§ **Dataset content**:
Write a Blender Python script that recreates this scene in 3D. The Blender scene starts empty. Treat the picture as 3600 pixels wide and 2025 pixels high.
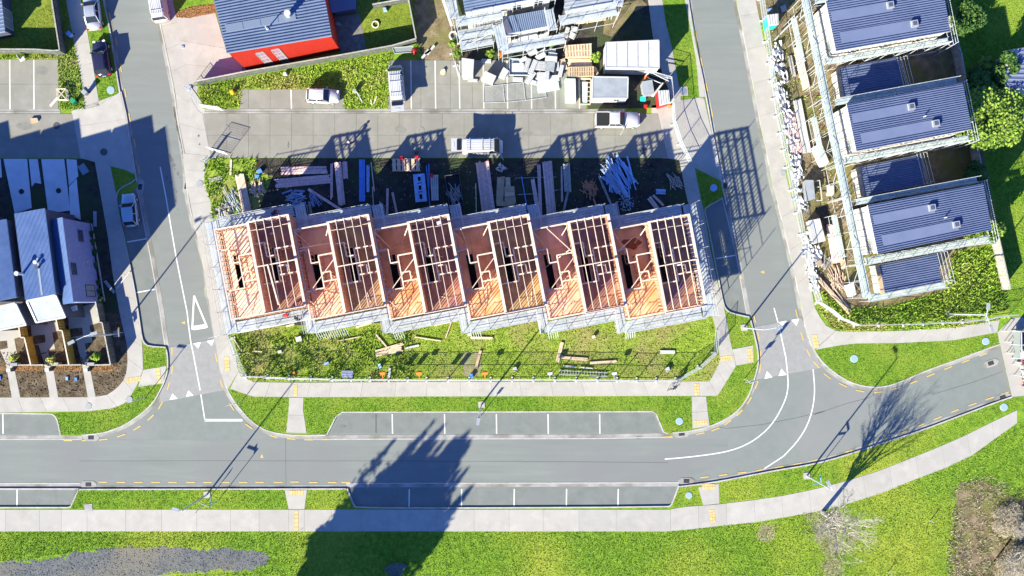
import bpy, bmesh, math, random
import numpy as np
from mathutils import Vector, Matrix
R = math.radians
random.seed(7); rng = np.random.default_rng(7)
scene = bpy.context.scene
col = scene.collection
# ---------------------------------------------------------------- camera, sky, sun, exposure
NX, NY, CH = -0.833, -1.917, 108.0            # point straight below the drone, and its height
cam = bpy.data.cameras.new('camera'); camo = bpy.data.objects.new('camera', cam); col.objects.link(camo)
camo.location = (NX, NY, CH); camo.rotation_euler = (0, 0, 0)
cam.sensor_width = 36; cam.lens = 36 * CH / 120.0
cam.shift_x = 0.833 / 120; cam.shift_y = 1.917 / 120
cam.clip_start = 1; cam.clip_end = 3000
scene.camera = camo
SUN_EL = 26.0
SDX, SDY = 0.609, 0.793                        # direction shadows fall on the ground
world = bpy.data.worlds.new('World'); scene.world = world; world.use_nodes = True
wn = world.node_tree; wn.nodes.clear()
sky = wn.nodes.new('ShaderNodeTexSky'); sky.sky_type = 'NISHITA'; sky.sun_disc = False
sky.sun_elevation = R(SUN_EL); sky.sun_rotation = math.atan2(-SDX, -SDY) % (2 * math.pi)
sky.air_density = 1.0; sky.dust_density = 0.2; sky.ozone_density = 5.0
tint = wn.nodes.new('ShaderNodeMix'); tint.data_type = 'RGBA'; tint.blend_type = 'MULTIPLY'
tint.inputs[0].default_value = 1.0; tint.inputs[7].default_value = (0.40, 0.60, 1.0, 1)
bg = wn.nodes.new('ShaderNodeBackground'); bg.inputs[1].default_value = 0.092
wo = wn.nodes.new('ShaderNodeOutputWorld')
wn.links.new(sky.outputs[0], tint.inputs[6]); wn.links.new(tint.outputs[2], bg.inputs[0]); wn.links.new(bg.outputs[0], wo.inputs[0])
sl = bpy.data.lights.new('sun', 'SUN'); so = bpy.data.objects.new('sun', sl); col.objects.link(so)
sl.energy = 5.0; sl.angle = R(0.6); sl.color = (1.0, 0.94, 0.72)
ce, se = math.cos(R(SUN_EL)), math.sin(R(SUN_EL))
so.rotation_euler = Vector((SDX * ce, SDY * ce, -se)).to_track_quat('-Z', 'Y').to_euler()
scene.view_settings.view_transform = 'Standard'; scene.view_settings.look = 'None'
scene.view_settings.gamma = 1; scene.view_settings.use_curve_mapping = False
scene.view_settings.exposure = 1.6
scene.render.engine = 'CYCLES'
scene.cycles.max_bounces = 6; scene.cycles.diffuse_bounces = 3; scene.cycles.glossy_bounces = 2; scene.cycles.transparent_max_bounces = 6
# ---------------------------------------------------------------- helpers
def W(px, py, h=0.0):
    f = (CH - h) / CH
    x = (px - 1800) / 30.0; y = (1012.5 - py) / 30.0
    return (NX + (x - NX) * f, NY + (y - NY) * f)
def A(ox, oy, pts):                             # crop of 800 px shown at 1932
    return [(ox + p[0] * .41408, oy + p[1] * .41408) for p in pts]
def B(ox, oy, pts):                             # crop of 1200 px shown at 2576
    return [(ox + p[0] * .46584, oy + p[1] * .46584) for p in pts]
def E(pts): return [(p[0] * .2553, 1050 + p[1] * .2553) for p in pts]
def WP(pts, h=0.0): return [W(p[0], p[1], h) for p in pts]
ORG = {}
def props(o, label=None, cat=None, group=None, kind=None):
    if label: o['label'] = label
    if cat: o['category'] = cat
    if group: o['group'] = group
    if kind: o['kind'] = kind
    return o
def thing(name, label, cat, loc=(0, 0, 0), rz=0.0, group=None):
    o = bpy.data.objects.new(name, None); col.objects.link(o)
    o.location = loc; o.rotation_euler = (0, 0, rz); o.empty_display_size = .3
    return props(o, label, cat, group)
class MB:
    def __init__(s): s.v = []; s.f = []
    def add(s, vs, fs):
        n = len(s.v); s.v += [tuple(v) for v in vs]; s.f += [tuple(i + n for i in f) for f in fs]; return s
    def box(s, cx, cy, cz, sx, sy, sz, rz=0.0, rx=0.0, ry=0.0):
        vs = [Vector((x * sx / 2, y * sy / 2, z * sz / 2)) for z in (-1, 1) for y in (-1, 1) for x in (-1, 1)]
        m = Matrix.Rotation(rz, 3, 'Z') @ Matrix.Rotation(ry, 3, 'Y') @ Matrix.Rotation(rx, 3, 'X')
        c = Vector((cx, cy, cz))
        return s.add([c + m @ v for v in vs], [(0, 2, 3, 1), (4, 5, 7, 6), (0, 1, 5, 4), (2, 6, 7, 3), (0, 4, 6, 2), (1, 3, 7, 5)])
    def beam(s, p0, p1, w, h):                  # bar from p0 to p1, w across, h high
        p0 = Vector(p0); p1 = Vector(p1); d = (p1 - p0)
        if d.length < 1e-6: return s
        d.normalize(); up = Vector((0, 0, 1)) if abs(d.z) < .95 else Vector((0, 1, 0))
        a = d.cross(up).normalized() * (w / 2); b = a.cross(d).normalized() * (h / 2)
        vs = [p + x * a + y * b for p in (p0, p1) for y in (-1, 1) for x in (-1, 1)]
        return s.add(vs, [(0, 2, 3, 1), (4, 5, 7, 6), (0, 1, 5, 4), (2, 6, 7, 3), (0, 4, 6, 2), (1, 3, 7, 5)])
    def tube(s, p0, p1, r, r1=None, n=6, cap=True):
        p0 = Vector(p0); p1 = Vector(p1); d = p1 - p0
        if d.length < 1e-6: return s
        d.normalize(); up = Vector((0, 0, 1)) if abs(d.z) < .95 else Vector((1, 0, 0))
        a = d.cross(up).normalized(); b = a.cross(d); r1 = r if r1 is None else r1
        vs = []
        for p, q in ((p0, r), (p1, r1)):
            for k in range(n):
                t = 2 * math.pi * k / n; vs.append(p + (a * math.cos(t) + b * math.sin(t)) * q)
        fs = [(k, (k + 1) % n, n + (k + 1) % n, n + k) for k in range(n)]
        if cap: fs += [tuple(range(n - 1, -1, -1)), tuple(range(n, 2 * n))]
        return s.add(vs, fs)
    def prism(s, poly, z0, z1):
        n = len(poly); ar = sum(poly[i][0] * poly[(i + 1) % n][1] - poly[(i + 1) % n][0] * poly[i][1] for i in range(n))
        if ar < 0: poly = poly[::-1]
        zt = z1 if hasattr(z1, '__len__') else [z1] * n
        if ar < 0 and hasattr(z1, '__len__'): zt = list(z1)[::-1]
        vs = [(p[0], p[1], z0) for p in poly] + [(p[0], p[1], z) for p, z in zip(poly, zt)]
        return s.add(vs, [tuple(range(n - 1, -1, -1)), tuple(range(n, 2 * n))] + [(k, (k + 1) % n, n + (k + 1) % n, n + k) for k in range(n)])
    def sheet(s, poly, z):
        n = len(poly); ar = sum(poly[i][0] * poly[(i + 1) % n][1] - poly[(i + 1) % n][0] * poly[i][1] for i in range(n))
        if ar < 0: poly = poly[::-1]
        return s.add([(p[0], p[1], z) for p in poly], [tuple(range(n))])
    def cyl(s, x, y, z0, z1, r, n=16, r1=None): return s.tube((x, y, z0), (x, y, z1), r, r1, n)
    def mesh(s, name, m=None, off=(0, 0, 0), smooth=False):
        me = bpy.data.meshes.new(name)
        me.from_pydata([(v[0] - off[0], v[1] - off[1], v[2] - off[2]) for v in s.v], [], s.f)
        if m: me.materials.append(m)
        if smooth: me.shade_smooth()
        me.update(); return me
    def build(s, name, m, parent=None, smooth=False, label=None, kind=None):
        off = ORG.get(parent.name, (0, 0, 0)) if parent else (0, 0, 0)
        o = bpy.data.objects.new(name, s.mesh(name, m, off, smooth)); col.objects.link(o)
        if parent: o.parent = parent; ORG[o.name] = off
        if label: o['label'] = label
        if kind: o['kind'] = kind
        return o
    def solo(s, name, m, label, cat, group=None, kind=None, smooth=False):
        xs = np.array(s.v); off = (float(xs[:, 0].mean()), float(xs[:, 1].mean()), float(xs[:, 2].min()))
        o = bpy.data.objects.new(name, s.mesh(name, m, off, smooth)); col.objects.link(o); o.location = off; ORG[o.name] = off
        return props(o, label, cat, group, kind)
def wthing(name, label, cat, x, y, z=0.0, group=None):   # a thing whose parts are given in world coordinates
    o = thing(name, label, cat, (x, y, z), 0, group); ORG[o.name] = (x, y, z); return o
def copy_tree(o, parent=None):
    c = o.copy(); col.objects.link(c); c.parent = parent
    for ch in list(o.children): copy_tree(ch, c)
    return c
def structure(name, mb, m, parent=None):
    o = mb.build(name, m, parent)
    if not parent: o['kind'] = 'structure'
    return o
# ---------------------------------------------------------------- materials
def mat(name, c1, c2=None, scale=2.0, rough=.85, bump=0.0, bscale=30.0, rnd=0.0, metal=0.0, contrast=(.35, .65), c3=None, s3=.15, spec=.3, ang=None):
    m = bpy.data.materials.new(name); m.use_nodes = True; nt = m.node_tree; N = nt.nodes; L = nt.links
    b = N['Principled BSDF']; b.inputs['Roughness'].default_value = rough; b.inputs['Metallic'].default_value = metal
    b.inputs['Specular IOR Level'].default_value = spec
    g = N.new('ShaderNodeNewGeometry'); out = None
    vec = g.outputs['Position']
    if ang is not None:
        mp = N.new('ShaderNodeMapping'); mp.inputs['Rotation'].default_value = (0, 0, ang[0]); mp.inputs['Scale'].default_value = (ang[1], ang[2], 1)
        L.new(vec, mp.inputs[0]); vec = mp.outputs[0]
    if c2 is not None:
        n = N.new('ShaderNodeTexNoise'); n.inputs['Scale'].default_value = scale; n.inputs['Detail'].default_value = 5
        n.inputs['Roughness'].default_value = .65
        L.new(vec, n.inputs['Vector'])
        r = N.new('ShaderNodeValToRGB'); r.color_ramp.elements[0].position = contrast[0]; r.color_ramp.elements[1].position = contrast[1]
        r.color_ramp.elements[0].color = (*c1, 1); r.color_ramp.elements[1].color = (*c2, 1)
        L.new(n.outputs[0], r.inputs[0]); out = r.outputs[0]
    else:
        v = N.new('ShaderNodeRGB'); v.outputs[0].default_value = (*c1, 1); out = v.outputs[0]
    if c3 is not None:                           # broad patches
        n = N.new('ShaderNodeTexNoise'); n.inputs['Scale'].default_value = s3; n.inputs['Detail'].default_value = 3
        L.new(g.outputs['Position'], n.inputs['Vector'])
        r = N.new('ShaderNodeValToRGB'); r.color_ramp.elements[0].position = .45; r.color_ramp.elements[1].position = .65
        L.new(n.outputs[0], r.inputs[0])
        x = N.new('ShaderNodeMix'); x.data_type = 'RGBA'; L.new(r.outputs[0], x.inputs[0]); L.new(out, x.inputs[6]); x.inputs[7].default_value = (*c3, 1)
        out = x.outputs[2]
    if rnd > 0:
        oi = N.new('ShaderNodeObjectInfo'); mr = N.new('ShaderNodeMapRange'); mr.inputs[3].default_value = 1 - rnd; mr.inputs[4].default_value = 1 + rnd
        L.new(oi.outputs['Random'], mr.inputs[0])
        x = N.new('ShaderNodeVectorMath'); x.operation = 'SCALE'; L.new(out, x.inputs[0]); L.new(mr.outputs[0], x.inputs['Scale']); out = x.outputs[0]
    L.new(out, b.inputs['Base Color'])
    if bump > 0:
        n = N.new('ShaderNodeTexNoise'); n.inputs['Scale'].default_value = bscale; n.inputs['Detail'].default_value = 4
        L.new(g.outputs['Position'], n.inputs['Vector'])
        bp = N.new('ShaderNodeBump'); bp.inputs['Strength'].default_value = min(1, bump); bp.inputs['Distance'].default_value = .05 * max(1, bump)
        L.new(n.outputs[0], bp.inputs['Height']); L.new(bp.outputs[0], b.inputs['Normal'])
    return m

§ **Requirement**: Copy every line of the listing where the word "high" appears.

§ **Output of the task**:
Write a Blender Python script that recreates this scene in 3D. The Blender scene starts empty. Treat the picture as 3600 pixels wide and 2025 pixels high.
    def beam(s, p0, p1, w, h):                  # bar from p0 to p1, w across, h high